The Holyoke City Council handled a broad slate of routine and substantive matters at its Nov. 6 meeting. Most items were adopted unanimously or by voice vote; several required roll-call votes that were recorded in the transcript. Highlights below list each item, the motion and the recorded outcome as noted on the meeting record.
Votes and formal actions (selected):
- Item 3 — Minutes (10/21/2025): Motion to receive and adopt; adopted by voice vote.
- Items 4 & 5 — Minutes (Oct. 7, Feb. 18): Item 4 tabled for committee follow-up; item 5 received and adopted.

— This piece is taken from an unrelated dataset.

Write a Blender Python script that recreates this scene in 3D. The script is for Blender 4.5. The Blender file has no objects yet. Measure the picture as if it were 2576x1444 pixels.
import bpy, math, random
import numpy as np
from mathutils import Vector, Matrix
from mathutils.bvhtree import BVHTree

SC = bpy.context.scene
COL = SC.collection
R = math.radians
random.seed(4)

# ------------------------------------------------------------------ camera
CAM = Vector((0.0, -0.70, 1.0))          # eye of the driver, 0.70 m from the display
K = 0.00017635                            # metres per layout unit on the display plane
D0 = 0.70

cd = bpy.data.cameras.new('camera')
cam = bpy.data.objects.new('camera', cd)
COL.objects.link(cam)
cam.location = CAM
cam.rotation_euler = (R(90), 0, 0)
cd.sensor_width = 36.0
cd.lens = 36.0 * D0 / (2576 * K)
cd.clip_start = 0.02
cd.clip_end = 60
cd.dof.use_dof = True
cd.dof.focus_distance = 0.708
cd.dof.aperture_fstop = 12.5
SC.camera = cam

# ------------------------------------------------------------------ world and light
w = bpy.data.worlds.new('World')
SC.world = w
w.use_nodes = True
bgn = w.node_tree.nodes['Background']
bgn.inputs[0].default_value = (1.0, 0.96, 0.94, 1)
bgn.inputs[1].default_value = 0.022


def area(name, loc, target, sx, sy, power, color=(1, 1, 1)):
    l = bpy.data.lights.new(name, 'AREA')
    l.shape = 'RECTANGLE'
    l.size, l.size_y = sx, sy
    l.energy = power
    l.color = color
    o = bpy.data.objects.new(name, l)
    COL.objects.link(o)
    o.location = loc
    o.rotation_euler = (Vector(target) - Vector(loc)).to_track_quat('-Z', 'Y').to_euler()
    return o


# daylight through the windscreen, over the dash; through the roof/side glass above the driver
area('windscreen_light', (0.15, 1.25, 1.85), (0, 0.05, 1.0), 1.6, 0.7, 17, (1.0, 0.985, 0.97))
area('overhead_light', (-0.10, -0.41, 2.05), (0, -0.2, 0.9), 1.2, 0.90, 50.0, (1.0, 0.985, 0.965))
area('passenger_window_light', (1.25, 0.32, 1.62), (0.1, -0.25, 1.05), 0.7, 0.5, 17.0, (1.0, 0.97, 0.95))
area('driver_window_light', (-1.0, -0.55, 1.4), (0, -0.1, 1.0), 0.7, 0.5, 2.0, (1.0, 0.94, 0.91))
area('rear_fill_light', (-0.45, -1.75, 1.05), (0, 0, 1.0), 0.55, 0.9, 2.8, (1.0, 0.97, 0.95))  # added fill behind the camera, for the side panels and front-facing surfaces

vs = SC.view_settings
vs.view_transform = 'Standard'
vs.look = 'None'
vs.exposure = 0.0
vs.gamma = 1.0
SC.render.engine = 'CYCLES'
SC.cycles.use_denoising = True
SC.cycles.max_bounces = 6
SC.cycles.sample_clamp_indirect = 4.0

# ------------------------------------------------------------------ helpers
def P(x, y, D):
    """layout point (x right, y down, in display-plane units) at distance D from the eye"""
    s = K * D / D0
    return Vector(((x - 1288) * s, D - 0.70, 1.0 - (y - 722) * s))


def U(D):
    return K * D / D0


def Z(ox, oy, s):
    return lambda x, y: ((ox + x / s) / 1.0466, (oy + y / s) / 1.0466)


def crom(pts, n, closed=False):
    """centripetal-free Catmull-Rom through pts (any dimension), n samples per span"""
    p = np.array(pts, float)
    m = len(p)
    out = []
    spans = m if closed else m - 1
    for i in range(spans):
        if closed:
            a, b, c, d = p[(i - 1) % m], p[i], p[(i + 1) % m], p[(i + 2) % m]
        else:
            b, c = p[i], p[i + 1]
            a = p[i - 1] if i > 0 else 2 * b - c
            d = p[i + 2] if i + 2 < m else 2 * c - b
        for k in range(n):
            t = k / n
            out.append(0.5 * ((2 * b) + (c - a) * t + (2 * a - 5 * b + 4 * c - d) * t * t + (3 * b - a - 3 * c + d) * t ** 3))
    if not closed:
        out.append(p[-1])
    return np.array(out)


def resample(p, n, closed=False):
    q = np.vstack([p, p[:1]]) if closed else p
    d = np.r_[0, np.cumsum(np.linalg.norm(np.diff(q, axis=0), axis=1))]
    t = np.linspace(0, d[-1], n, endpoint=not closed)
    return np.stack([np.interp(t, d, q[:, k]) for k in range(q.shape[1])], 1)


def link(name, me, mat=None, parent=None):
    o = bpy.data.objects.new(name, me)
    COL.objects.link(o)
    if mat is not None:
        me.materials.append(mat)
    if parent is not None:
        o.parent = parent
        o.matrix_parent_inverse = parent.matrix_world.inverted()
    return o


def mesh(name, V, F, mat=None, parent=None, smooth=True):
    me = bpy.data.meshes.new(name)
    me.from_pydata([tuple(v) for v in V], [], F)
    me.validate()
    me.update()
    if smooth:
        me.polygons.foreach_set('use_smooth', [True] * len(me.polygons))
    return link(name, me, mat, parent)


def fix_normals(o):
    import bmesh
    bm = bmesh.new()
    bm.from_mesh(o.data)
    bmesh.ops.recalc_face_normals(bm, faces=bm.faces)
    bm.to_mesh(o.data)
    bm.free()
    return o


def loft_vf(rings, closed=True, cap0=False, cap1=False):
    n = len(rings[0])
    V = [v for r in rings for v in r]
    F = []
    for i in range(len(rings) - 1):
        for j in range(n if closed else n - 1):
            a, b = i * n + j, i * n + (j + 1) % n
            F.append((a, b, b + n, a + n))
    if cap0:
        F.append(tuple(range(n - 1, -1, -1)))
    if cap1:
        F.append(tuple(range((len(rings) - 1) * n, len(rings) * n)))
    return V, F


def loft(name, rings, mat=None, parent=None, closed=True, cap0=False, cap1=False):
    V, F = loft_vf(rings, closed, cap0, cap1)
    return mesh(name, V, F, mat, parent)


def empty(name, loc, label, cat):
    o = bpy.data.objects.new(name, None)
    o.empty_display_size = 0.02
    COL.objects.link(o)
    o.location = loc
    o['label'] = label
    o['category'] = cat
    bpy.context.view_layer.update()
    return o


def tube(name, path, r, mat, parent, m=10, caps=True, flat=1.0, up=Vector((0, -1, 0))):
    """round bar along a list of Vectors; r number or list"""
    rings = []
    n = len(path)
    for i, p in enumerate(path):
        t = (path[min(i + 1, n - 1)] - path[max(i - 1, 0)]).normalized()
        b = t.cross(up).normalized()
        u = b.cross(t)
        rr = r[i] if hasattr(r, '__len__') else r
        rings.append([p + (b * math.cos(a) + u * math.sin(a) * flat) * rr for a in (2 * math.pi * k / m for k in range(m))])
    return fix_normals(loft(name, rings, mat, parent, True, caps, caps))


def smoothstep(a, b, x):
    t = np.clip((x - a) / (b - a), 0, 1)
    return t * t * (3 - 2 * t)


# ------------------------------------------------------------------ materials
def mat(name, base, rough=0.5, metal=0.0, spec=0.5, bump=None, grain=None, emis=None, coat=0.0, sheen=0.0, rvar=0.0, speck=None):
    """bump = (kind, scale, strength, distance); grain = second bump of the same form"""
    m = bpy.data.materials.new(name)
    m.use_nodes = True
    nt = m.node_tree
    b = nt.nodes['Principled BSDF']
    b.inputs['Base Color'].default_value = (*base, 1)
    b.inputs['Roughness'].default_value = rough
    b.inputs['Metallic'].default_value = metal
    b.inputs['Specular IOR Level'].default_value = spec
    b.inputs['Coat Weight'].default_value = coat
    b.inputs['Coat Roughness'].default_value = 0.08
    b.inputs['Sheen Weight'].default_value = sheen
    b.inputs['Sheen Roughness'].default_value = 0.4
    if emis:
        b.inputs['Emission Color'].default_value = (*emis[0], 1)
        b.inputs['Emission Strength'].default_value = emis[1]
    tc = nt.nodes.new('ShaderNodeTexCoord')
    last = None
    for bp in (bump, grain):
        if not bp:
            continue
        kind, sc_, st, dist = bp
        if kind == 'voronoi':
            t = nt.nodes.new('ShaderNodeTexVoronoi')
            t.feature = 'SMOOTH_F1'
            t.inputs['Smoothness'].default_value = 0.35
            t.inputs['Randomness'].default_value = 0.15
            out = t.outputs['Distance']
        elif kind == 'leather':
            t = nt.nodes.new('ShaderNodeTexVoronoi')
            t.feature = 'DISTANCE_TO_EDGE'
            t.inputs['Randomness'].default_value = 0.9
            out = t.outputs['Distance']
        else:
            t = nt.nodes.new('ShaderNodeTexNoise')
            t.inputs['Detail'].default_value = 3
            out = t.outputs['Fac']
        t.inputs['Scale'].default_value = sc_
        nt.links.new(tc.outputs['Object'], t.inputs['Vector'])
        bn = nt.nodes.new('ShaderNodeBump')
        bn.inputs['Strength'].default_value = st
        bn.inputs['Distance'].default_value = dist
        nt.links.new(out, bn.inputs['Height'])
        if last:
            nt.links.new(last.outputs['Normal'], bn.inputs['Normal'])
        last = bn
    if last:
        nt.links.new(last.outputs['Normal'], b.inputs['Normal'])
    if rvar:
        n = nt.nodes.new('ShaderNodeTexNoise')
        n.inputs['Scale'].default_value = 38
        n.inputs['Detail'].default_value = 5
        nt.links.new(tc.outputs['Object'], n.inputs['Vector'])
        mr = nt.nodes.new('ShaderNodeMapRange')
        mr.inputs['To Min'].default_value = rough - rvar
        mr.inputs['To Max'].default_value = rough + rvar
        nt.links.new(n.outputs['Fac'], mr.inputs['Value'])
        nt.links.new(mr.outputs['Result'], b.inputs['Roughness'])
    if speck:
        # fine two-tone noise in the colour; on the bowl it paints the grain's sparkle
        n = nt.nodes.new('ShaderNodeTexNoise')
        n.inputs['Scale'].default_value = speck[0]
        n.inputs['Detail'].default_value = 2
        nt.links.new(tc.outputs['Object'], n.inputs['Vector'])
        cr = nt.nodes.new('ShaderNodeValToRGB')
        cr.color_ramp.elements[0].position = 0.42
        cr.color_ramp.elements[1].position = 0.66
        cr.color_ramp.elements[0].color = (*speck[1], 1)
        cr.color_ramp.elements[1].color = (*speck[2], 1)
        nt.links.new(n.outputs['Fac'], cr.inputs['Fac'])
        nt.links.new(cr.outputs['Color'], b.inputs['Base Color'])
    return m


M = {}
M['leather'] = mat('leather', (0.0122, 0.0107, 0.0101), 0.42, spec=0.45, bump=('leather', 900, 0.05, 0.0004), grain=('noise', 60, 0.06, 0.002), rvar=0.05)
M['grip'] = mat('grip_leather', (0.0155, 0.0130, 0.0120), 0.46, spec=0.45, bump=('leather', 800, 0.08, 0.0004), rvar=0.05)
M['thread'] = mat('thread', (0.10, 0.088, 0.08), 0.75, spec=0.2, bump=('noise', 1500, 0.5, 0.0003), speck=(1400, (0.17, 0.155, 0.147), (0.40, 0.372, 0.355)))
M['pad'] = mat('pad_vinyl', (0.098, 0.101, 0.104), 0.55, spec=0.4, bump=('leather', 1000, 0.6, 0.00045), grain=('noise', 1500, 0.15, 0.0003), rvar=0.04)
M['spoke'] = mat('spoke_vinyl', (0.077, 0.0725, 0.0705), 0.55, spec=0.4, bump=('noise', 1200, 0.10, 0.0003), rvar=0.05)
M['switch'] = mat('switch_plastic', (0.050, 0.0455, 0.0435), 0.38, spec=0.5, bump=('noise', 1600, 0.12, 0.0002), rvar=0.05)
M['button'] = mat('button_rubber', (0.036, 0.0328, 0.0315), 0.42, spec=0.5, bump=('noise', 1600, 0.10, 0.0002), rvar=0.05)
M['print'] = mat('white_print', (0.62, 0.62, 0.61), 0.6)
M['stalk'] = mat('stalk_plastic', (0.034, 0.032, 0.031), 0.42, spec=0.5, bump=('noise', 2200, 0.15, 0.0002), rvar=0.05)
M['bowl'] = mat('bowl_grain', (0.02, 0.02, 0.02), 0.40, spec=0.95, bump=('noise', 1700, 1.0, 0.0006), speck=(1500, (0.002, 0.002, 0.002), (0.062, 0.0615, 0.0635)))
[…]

- Item 7 — Mayor’s veto of Order 96: Motion to override veto adopted by roll-call (11 yeas, 2 nays). Council requested a written legal opinion from the law department.
- Item 8 — Holyoke PARC grant (phase 2): Referred to Finance.
- Item 9 — City Auditor resignation: Received with regret; referred to Human Resources with request to post position (effective 11/28/2025).
- Item 10 — Wyckoff Country Club noise letter: Received and referred to Public Safety; copy to the mayor.
- Items 13–21 — Multiple correspondence and petitions (insurance overview, letters, petitions such as a livery service at 400 Hillside): Referred as appropriate (finance, ordinance, or public safety); motions carried by voice vote.
- Item 20 — Martin Street Psychiatry petition: Received and referred to Ordinance; public hearing set for Dec. 3, 2025.
- Item 22 — Handicap parking application (292 Pine St., Unit 3): Passed (first and second readings) and adopted by unanimous roll call.
- Items 23–26 — Finance committee transfers (elections printing; OPED overtime; DOT donations; small DPW transfer): Passed (roll-call unanimous where recorded).
- Item 25 — MassDOT donation ($73,615) for seven intersections to support traffic measures (stop controls): Adopted unanimously.
- Items 27–33 — HEDIC donation and matching funds for Brownfields consultant, EEA MVP wastewater grant ($390,000 with 10% in-kind match), MassDOT rapid-flashing beacons donation, and Dam & Seawall program grants and associated transfer: Adopted; required roll-call votes were recorded as unanimous where noted.
- Items 34–37 — Public Safety committee items (flooding on Longfellow complied with; requests for stop sign/flashers and park communications): Reported complied with or referred to DPW/mayor as appropriate.
- Items 38–41 — Charter & Rules committee (rule revisions, committee jurisdiction, Rule 6(h), late-file policy): Adopted (see separate article for details).
- Items 53–56 — Multiple grant acceptances (Complete Streets — Ray Street; Mass Preservation — City Hall stained-glass; PARC — Scott Tower; MassDOT Center City Connector $5.34M): Received and sent to Finance with first reading; council required reports from departments after grant completion.
- Item 57 — Transfer for injured-on-duty fire payroll ($9,830): Passed (roll-call unanimous where recorded).
- Items 58–61 — Local streets, signs and personnel referrals (truck signage on Homestead, treasurer posting, sidewalk repairs): Referred to DPW, HR, Ordinance or Finance as appropriate.
Several other routine items (minutes, letters, committee reports and procedural referrals) were approved by voice vote or unanimous roll call. Many of the grant acceptances require follow-up reporting: council directed departments to submit a post-grant report within 60 days of each grant’s conclusion, per motions adopted when those grants were received.
What to watch next: The law department’s promised written opinion on the mayoral veto; the Ordinance Committee public hearing related to the Martin Street petition on Dec. 3; and implementation steps for several grants that require matching funds or supplemental budget actions.